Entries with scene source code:
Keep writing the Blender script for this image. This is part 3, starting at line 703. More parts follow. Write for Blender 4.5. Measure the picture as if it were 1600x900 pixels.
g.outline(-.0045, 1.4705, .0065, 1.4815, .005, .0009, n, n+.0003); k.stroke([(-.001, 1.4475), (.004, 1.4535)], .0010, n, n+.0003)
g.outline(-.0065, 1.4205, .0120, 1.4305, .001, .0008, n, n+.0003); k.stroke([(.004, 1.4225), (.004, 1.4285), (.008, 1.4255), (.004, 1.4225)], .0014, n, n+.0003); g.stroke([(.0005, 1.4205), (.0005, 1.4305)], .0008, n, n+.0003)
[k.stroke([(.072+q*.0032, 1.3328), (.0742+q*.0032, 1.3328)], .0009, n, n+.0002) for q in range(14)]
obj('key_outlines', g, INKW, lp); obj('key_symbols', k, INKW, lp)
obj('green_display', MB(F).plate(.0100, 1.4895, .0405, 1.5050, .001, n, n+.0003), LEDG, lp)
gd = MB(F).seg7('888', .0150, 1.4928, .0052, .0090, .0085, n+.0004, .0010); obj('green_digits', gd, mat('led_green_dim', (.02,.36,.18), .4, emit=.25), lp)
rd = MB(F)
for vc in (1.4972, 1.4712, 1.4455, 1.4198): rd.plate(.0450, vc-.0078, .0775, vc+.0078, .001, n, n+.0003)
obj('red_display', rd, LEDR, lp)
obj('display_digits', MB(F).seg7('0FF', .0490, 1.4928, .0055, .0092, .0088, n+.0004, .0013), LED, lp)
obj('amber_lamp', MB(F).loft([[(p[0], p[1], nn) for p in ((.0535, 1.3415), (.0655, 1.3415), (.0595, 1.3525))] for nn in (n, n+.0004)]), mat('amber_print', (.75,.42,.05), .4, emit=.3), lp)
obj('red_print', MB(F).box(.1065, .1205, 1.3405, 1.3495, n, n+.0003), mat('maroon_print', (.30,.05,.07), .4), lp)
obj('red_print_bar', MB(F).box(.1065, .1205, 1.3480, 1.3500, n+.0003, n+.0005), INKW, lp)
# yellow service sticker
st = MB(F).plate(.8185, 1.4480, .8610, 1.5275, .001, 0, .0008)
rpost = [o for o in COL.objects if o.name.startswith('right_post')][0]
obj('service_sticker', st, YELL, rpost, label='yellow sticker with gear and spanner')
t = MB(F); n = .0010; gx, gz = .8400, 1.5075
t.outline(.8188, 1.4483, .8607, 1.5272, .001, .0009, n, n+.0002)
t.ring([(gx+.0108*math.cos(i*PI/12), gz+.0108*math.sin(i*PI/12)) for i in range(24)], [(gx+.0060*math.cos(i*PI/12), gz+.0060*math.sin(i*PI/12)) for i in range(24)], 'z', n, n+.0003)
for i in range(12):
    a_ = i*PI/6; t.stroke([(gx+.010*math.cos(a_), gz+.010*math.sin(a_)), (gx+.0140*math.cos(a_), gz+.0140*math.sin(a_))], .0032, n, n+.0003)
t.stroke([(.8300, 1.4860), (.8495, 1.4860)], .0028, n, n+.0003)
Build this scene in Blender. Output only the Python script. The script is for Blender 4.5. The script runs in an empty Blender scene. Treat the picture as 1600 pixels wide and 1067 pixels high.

### Objective:
Scan the entries above for the word "pixels" and collect each line holding it.

### Final result:
Keep writing the Blender script for this image. This is part 3, starting at line 703. More parts follow. Write for Blender 4.5. Measure the picture as if it were 1600x900 pixels.
Build this scene in Blender. Output only the Python script. The script is for Blender 4.5. The script runs in an empty Blender scene. Treat the picture as 1600 pixels wide and 1067 pixels high.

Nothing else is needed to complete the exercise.